_Instructions to follow_
Transcribe each line exactly.

=-=-=

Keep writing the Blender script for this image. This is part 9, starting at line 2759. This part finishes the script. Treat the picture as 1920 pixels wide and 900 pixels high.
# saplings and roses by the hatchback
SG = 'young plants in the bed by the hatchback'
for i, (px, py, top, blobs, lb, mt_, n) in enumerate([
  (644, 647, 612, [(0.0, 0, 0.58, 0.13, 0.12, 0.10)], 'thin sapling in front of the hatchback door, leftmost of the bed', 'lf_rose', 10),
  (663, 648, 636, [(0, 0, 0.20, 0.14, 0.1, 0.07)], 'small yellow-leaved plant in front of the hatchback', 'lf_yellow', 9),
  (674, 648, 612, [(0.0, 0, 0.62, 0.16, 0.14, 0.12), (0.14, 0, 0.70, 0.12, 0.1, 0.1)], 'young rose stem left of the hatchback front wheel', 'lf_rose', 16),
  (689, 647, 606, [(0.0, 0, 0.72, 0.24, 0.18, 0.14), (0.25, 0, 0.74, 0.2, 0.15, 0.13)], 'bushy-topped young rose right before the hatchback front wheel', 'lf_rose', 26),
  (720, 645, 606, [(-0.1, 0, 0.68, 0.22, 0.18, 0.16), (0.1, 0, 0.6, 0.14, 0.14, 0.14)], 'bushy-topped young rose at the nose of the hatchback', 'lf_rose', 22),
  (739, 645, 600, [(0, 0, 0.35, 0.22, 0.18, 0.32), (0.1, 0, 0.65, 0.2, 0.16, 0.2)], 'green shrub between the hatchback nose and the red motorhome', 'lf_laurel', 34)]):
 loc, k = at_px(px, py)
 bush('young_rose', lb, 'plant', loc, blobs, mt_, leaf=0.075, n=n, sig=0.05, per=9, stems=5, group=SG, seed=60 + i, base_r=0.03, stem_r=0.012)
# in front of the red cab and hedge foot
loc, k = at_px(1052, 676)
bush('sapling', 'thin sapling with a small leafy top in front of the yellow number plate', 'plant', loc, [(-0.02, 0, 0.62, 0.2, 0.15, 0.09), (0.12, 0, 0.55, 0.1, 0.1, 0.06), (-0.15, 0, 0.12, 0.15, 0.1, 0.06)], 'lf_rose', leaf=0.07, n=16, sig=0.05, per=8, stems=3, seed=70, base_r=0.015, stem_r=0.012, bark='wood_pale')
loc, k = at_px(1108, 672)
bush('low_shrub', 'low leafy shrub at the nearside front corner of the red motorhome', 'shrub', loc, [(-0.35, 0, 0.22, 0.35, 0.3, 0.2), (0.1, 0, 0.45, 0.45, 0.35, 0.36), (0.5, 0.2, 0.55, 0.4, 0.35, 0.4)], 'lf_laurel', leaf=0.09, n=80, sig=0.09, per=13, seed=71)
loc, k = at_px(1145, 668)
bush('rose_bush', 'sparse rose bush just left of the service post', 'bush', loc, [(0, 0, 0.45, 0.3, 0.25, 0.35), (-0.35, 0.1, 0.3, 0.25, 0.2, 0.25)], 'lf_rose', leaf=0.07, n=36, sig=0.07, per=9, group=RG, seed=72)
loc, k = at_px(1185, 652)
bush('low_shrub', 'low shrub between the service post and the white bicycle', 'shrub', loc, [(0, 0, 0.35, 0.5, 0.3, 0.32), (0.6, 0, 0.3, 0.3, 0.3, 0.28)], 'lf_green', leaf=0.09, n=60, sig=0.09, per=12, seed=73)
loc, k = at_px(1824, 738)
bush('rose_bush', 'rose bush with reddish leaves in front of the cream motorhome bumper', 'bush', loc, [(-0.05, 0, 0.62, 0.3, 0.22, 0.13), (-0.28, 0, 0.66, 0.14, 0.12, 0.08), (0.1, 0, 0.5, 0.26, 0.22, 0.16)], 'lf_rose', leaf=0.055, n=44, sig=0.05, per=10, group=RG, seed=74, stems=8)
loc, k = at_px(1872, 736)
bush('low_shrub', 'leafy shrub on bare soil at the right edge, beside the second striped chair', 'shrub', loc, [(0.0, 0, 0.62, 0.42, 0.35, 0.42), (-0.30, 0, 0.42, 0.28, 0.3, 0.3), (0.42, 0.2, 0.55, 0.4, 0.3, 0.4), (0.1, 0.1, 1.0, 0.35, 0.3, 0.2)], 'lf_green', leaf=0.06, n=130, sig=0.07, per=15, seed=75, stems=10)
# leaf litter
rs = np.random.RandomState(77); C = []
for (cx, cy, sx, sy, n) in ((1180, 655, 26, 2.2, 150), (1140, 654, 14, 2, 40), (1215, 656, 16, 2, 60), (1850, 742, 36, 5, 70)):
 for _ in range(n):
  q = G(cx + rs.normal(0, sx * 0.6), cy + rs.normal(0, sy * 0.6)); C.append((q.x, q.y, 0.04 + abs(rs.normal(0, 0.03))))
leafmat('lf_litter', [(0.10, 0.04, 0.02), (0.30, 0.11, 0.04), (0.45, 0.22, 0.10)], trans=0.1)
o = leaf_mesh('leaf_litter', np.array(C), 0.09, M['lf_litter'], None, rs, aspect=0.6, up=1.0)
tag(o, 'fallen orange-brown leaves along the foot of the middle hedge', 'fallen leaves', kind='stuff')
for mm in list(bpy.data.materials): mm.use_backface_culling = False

=-=-=

_Output of the task_
Keep writing the Blender script for this image. This is part 9, starting at line 2759. This part finishes the script. Treat the picture as 1920 pixels wide and 900 pixels high.
# saplings and roses by the hatchback
SG = 'young plants in the bed by the hatchback'
for i, (px, py, top, blobs, lb, mt_, n) in enumerate([
  (644, 647, 612, [(0.0, 0, 0.58, 0.13, 0.12, 0.10)], 'thin sapling in front of the hatchback door, leftmost of the bed', 'lf_rose', 10),
  (663, 648, 636, [(0, 0, 0.20, 0.14, 0.1, 0.07)], 'small yellow-leaved plant in front of the hatchback', 'lf_yellow', 9),
  (674, 648, 612, [(0.0, 0, 0.62, 0.16, 0.14, 0.12), (0.14, 0, 0.70, 0.12, 0.1, 0.1)], 'young rose stem left of the hatchback front wheel', 'lf_rose', 16),
  (689, 647, 606, [(0.0, 0, 0.72, 0.24, 0.18, 0.14), (0.25, 0, 0.74, 0.2, 0.15, 0.13)], 'bushy-topped young rose right before the hatchback front wheel', 'lf_rose', 26),
  (720, 645, 606, [(-0.1, 0, 0.68, 0.22, 0.18, 0.16), (0.1, 0, 0.6, 0.14, 0.14, 0.14)], 'bushy-topped young rose at the nose of the hatchback', 'lf_rose', 22),
  (739, 645, 600, [(0, 0, 0.35, 0.22, 0.18, 0.32), (0.1, 0, 0.65, 0.2, 0.16, 0.2)], 'green shrub between the hatchback nose and the red motorhome', 'lf_laurel', 34)]):
 loc, k = at_px(px, py)
 bush('young_rose', lb, 'plant', loc, blobs, mt_, leaf=0.075, n=n, sig=0.05, per=9, stems=5, group=SG, seed=60 + i, base_r=0.03, stem_r=0.012)
# in front of the red cab and hedge foot
loc, k = at_px(1052, 676)
bush('sapling', 'thin sapling with a small leafy top in front of the yellow number plate', 'plant', loc, [(-0.02, 0, 0.62, 0.2, 0.15, 0.09), (0.12, 0, 0.55, 0.1, 0.1, 0.06), (-0.15, 0, 0.12, 0.15, 0.1, 0.06)], 'lf_rose', leaf=0.07, n=16, sig=0.05, per=8, stems=3, seed=70, base_r=0.015, stem_r=0.012, bark='wood_pale')
loc, k = at_px(1108, 672)
bush('low_shrub', 'low leafy shrub at the nearside front corner of the red motorhome', 'shrub', loc, [(-0.35, 0, 0.22, 0.35, 0.3, 0.2), (0.1, 0, 0.45, 0.45, 0.35, 0.36), (0.5, 0.2, 0.55, 0.4, 0.35, 0.4)], 'lf_laurel', leaf=0.09, n=80, sig=0.09, per=13, seed=71)
loc, k = at_px(1145, 668)
bush('rose_bush', 'sparse rose bush just left of the service post', 'bush', loc, [(0, 0, 0.45, 0.3, 0.25, 0.35), (-0.35, 0.1, 0.3, 0.25, 0.2, 0.25)], 'lf_rose', leaf=0.07, n=36, sig=0.07, per=9, group=RG, seed=72)
loc, k = at_px(1185, 652)
bush('low_shrub', 'low shrub between the service post and the white bicycle', 'shrub', loc, [(0, 0, 0.35, 0.5, 0.3, 0.32), (0.6, 0, 0.3, 0.3, 0.3, 0.28)], 'lf_green', leaf=0.09, n=60, sig=0.09, per=12, seed=73)
loc, k = at_px(1824, 738)
bush('rose_bush', 'rose bush with reddish leaves in front of the cream motorhome bumper', 'bush', loc, [(-0.05, 0, 0.62, 0.3, 0.22, 0.13), (-0.28, 0, 0.66, 0.14, 0.12, 0.08), (0.1, 0, 0.5, 0.26, 0.22, 0.16)], 'lf_rose', leaf=0.055, n=44, sig=0.05, per=10, group=RG, seed=74, stems=8)
loc, k = at_px(1872, 736)
bush('low_shrub', 'leafy shrub on bare soil at the right edge, beside the second striped chair', 'shrub', loc, [(0.0, 0, 0.62, 0.42, 0.35, 0.42), (-0.30, 0, 0.42, 0.28, 0.3, 0.3), (0.42, 0.2, 0.55, 0.4, 0.3, 0.4), (0.1, 0.1, 1.0, 0.35, 0.3, 0.2)], 'lf_green', leaf=0.06, n=130, sig=0.07, per=15, seed=75, stems=10)
# leaf litter
rs = np.random.RandomState(77); C = []
for (cx, cy, sx, sy, n) in ((1180, 655, 26, 2.2, 150), (1140, 654, 14, 2, 40), (1215, 656, 16, 2, 60), (1850, 742, 36, 5, 70)):
 for _ in range(n):
  q = G(cx + rs.normal(0, sx * 0.6), cy + rs.normal(0, sy * 0.6)); C.append((q.x, q.y, 0.04 + abs(rs.normal(0, 0.03))))
leafmat('lf_litter', [(0.10, 0.04, 0.02), (0.30, 0.11, 0.04), (0.45, 0.22, 0.10)], trans=0.1)
o = leaf_mesh('leaf_litter', np.array(C), 0.09, M['lf_litter'], None, rs, aspect=0.6, up=1.0)
tag(o, 'fallen orange-brown leaves along the foot of the middle hedge', 'fallen leaves', kind='stuff')
for mm in list(bpy.data.materials): mm.use_backface_culling = False